• [INSTRUCTIONS TO FOLLOW]:
Transcribe the listing below word for word.

• [GIVEN MATERIAL]:
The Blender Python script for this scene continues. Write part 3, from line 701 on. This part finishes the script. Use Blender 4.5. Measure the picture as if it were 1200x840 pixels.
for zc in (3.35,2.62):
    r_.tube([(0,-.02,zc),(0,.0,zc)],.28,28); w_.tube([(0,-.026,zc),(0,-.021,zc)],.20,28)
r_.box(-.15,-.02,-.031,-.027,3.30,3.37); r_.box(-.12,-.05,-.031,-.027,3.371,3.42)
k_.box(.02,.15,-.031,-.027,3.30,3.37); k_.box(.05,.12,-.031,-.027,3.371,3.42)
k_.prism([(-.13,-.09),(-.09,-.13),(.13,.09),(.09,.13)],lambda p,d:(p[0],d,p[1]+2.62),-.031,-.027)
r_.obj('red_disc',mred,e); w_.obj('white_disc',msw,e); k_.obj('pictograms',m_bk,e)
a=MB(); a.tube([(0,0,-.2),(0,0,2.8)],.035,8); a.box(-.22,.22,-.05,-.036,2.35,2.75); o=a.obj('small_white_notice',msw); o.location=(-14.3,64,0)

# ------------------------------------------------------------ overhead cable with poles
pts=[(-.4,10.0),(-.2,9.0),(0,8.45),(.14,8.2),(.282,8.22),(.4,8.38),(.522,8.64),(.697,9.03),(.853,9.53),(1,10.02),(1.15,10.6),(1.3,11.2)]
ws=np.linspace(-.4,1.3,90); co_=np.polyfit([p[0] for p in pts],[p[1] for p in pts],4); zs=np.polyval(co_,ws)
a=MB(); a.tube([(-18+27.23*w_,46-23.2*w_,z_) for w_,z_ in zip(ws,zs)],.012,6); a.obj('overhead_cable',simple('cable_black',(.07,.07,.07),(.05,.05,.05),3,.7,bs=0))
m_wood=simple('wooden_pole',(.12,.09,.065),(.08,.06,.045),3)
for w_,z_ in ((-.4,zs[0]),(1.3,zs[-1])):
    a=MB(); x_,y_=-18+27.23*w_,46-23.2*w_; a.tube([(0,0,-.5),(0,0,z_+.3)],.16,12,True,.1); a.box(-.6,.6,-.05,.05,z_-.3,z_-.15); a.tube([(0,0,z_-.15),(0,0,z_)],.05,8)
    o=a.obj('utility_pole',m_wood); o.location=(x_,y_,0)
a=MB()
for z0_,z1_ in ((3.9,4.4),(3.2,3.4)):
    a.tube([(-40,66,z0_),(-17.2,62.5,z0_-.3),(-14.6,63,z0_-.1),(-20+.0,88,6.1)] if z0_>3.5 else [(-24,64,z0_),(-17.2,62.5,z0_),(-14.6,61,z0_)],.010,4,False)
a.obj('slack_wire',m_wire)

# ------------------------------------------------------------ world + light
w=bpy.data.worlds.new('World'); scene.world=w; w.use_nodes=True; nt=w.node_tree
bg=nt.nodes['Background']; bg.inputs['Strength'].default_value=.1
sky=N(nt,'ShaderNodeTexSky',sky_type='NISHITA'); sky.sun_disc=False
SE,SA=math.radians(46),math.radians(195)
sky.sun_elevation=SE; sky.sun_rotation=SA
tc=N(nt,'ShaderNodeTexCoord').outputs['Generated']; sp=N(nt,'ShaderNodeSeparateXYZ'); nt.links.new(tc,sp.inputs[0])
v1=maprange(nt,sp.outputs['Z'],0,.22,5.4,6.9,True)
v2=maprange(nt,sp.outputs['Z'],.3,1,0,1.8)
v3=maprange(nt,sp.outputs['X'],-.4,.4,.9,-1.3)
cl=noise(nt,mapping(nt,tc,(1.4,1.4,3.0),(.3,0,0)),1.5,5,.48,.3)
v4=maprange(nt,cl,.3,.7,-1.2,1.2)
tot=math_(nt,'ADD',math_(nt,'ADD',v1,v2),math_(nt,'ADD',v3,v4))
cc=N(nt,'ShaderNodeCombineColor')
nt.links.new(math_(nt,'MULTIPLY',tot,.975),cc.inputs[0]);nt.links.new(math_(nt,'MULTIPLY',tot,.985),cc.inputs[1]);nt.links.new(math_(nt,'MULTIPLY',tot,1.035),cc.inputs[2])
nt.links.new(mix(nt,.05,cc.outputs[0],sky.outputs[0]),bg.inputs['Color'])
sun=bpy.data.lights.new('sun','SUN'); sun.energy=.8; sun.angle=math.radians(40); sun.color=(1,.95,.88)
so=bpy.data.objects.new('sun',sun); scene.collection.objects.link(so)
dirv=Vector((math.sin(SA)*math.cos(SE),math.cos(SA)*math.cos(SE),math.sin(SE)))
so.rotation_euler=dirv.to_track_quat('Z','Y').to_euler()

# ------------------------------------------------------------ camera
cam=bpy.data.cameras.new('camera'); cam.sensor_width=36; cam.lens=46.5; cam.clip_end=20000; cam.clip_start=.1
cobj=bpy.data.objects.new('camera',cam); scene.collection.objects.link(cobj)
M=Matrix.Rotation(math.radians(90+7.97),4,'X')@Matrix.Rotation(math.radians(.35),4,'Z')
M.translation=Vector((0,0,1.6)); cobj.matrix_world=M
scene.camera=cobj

• [EXERCISE SOLUTION]:
The Blender Python script for this scene continues. Write part 3, from line 701 on. This part finishes the script. Use Blender 4.5. Measure the picture as if it were 1200x840 pixels.
for zc in (3.35,2.62):
    r_.tube([(0,-.02,zc),(0,.0,zc)],.28,28); w_.tube([(0,-.026,zc),(0,-.021,zc)],.20,28)
r_.box(-.15,-.02,-.031,-.027,3.30,3.37); r_.box(-.12,-.05,-.031,-.027,3.371,3.42)
k_.box(.02,.15,-.031,-.027,3.30,3.37); k_.box(.05,.12,-.031,-.027,3.371,3.42)
k_.prism([(-.13,-.09),(-.09,-.13),(.13,.09),(.09,.13)],lambda p,d:(p[0],d,p[1]+2.62),-.031,-.027)
r_.obj('red_disc',mred,e); w_.obj('white_disc',msw,e); k_.obj('pictograms',m_bk,e)
a=MB(); a.tube([(0,0,-.2),(0,0,2.8)],.035,8); a.box(-.22,.22,-.05,-.036,2.35,2.75); o=a.obj('small_white_notice',msw); o.location=(-14.3,64,0)

# ------------------------------------------------------------ overhead cable with poles
pts=[(-.4,10.0),(-.2,9.0),(0,8.45),(.14,8.2),(.282,8.22),(.4,8.38),(.522,8.64),(.697,9.03),(.853,9.53),(1,10.02),(1.15,10.6),(1.3,11.2)]
ws=np.linspace(-.4,1.3,90); co_=np.polyfit([p[0] for p in pts],[p[1] for p in pts],4); zs=np.polyval(co_,ws)
a=MB(); a.tube([(-18+27.23*w_,46-23.2*w_,z_) for w_,z_ in zip(ws,zs)],.012,6); a.obj('overhead_cable',simple('cable_black',(.07,.07,.07),(.05,.05,.05),3,.7,bs=0))
m_wood=simple('wooden_pole',(.12,.09,.065),(.08,.06,.045),3)
for w_,z_ in ((-.4,zs[0]),(1.3,zs[-1])):
    a=MB(); x_,y_=-18+27.23*w_,46-23.2*w_; a.tube([(0,0,-.5),(0,0,z_+.3)],.16,12,True,.1); a.box(-.6,.6,-.05,.05,z_-.3,z_-.15); a.tube([(0,0,z_-.15),(0,0,z_)],.05,8)
    o=a.obj('utility_pole',m_wood); o.location=(x_,y_,0)
a=MB()
for z0_,z1_ in ((3.9,4.4),(3.2,3.4)):
    a.tube([(-40,66,z0_),(-17.2,62.5,z0_-.3),(-14.6,63,z0_-.1),(-20+.0,88,6.1)] if z0_>3.5 else [(-24,64,z0_),(-17.2,62.5,z0_),(-14.6,61,z0_)],.010,4,False)
a.obj('slack_wire',m_wire)

# ------------------------------------------------------------ world + light
w=bpy.data.worlds.new('World'); scene.world=w; w.use_nodes=True; nt=w.node_tree
bg=nt.nodes['Background']; bg.inputs['Strength'].default_value=.1
sky=N(nt,'ShaderNodeTexSky',sky_type='NISHITA'); sky.sun_disc=False
SE,SA=math.radians(46),math.radians(195)
sky.sun_elevation=SE; sky.sun_rotation=SA
tc=N(nt,'ShaderNodeTexCoord').outputs['Generated']; sp=N(nt,'ShaderNodeSeparateXYZ'); nt.links.new(tc,sp.inputs[0])
v1=maprange(nt,sp.outputs['Z'],0,.22,5.4,6.9,True)
v2=maprange(nt,sp.outputs['Z'],.3,1,0,1.8)
v3=maprange(nt,sp.outputs['X'],-.4,.4,.9,-1.3)
cl=noise(nt,mapping(nt,tc,(1.4,1.4,3.0),(.3,0,0)),1.5,5,.48,.3)
v4=maprange(nt,cl,.3,.7,-1.2,1.2)
tot=math_(nt,'ADD',math_(nt,'ADD',v1,v2),math_(nt,'ADD',v3,v4))
cc=N(nt,'ShaderNodeCombineColor')
nt.links.new(math_(nt,'MULTIPLY',tot,.975),cc.inputs[0]);nt.links.new(math_(nt,'MULTIPLY',tot,.985),cc.inputs[1]);nt.links.new(math_(nt,'MULTIPLY',tot,1.035),cc.inputs[2])
nt.links.new(mix(nt,.05,cc.outputs[0],sky.outputs[0]),bg.inputs['Color'])
sun=bpy.data.lights.new('sun','SUN'); sun.energy=.8; sun.angle=math.radians(40); sun.color=(1,.95,.88)
so=bpy.data.objects.new('sun',sun); scene.collection.objects.link(so)
dirv=Vector((math.sin(SA)*math.cos(SE),math.cos(SA)*math.cos(SE),math.sin(SE)))
so.rotation_euler=dirv.to_track_quat('Z','Y').to_euler()

# ------------------------------------------------------------ camera
cam=bpy.data.cameras.new('camera'); cam.sensor_width=36; cam.lens=46.5; cam.clip_end=20000; cam.clip_start=.1
cobj=bpy.data.objects.new('camera',cam); scene.collection.objects.link(cobj)
M=Matrix.Rotation(math.radians(90+7.97),4,'X')@Matrix.Rotation(math.radians(.35),4,'Z')
M.translation=Vector((0,0,1.6)); cobj.matrix_world=M
scene.camera=cobj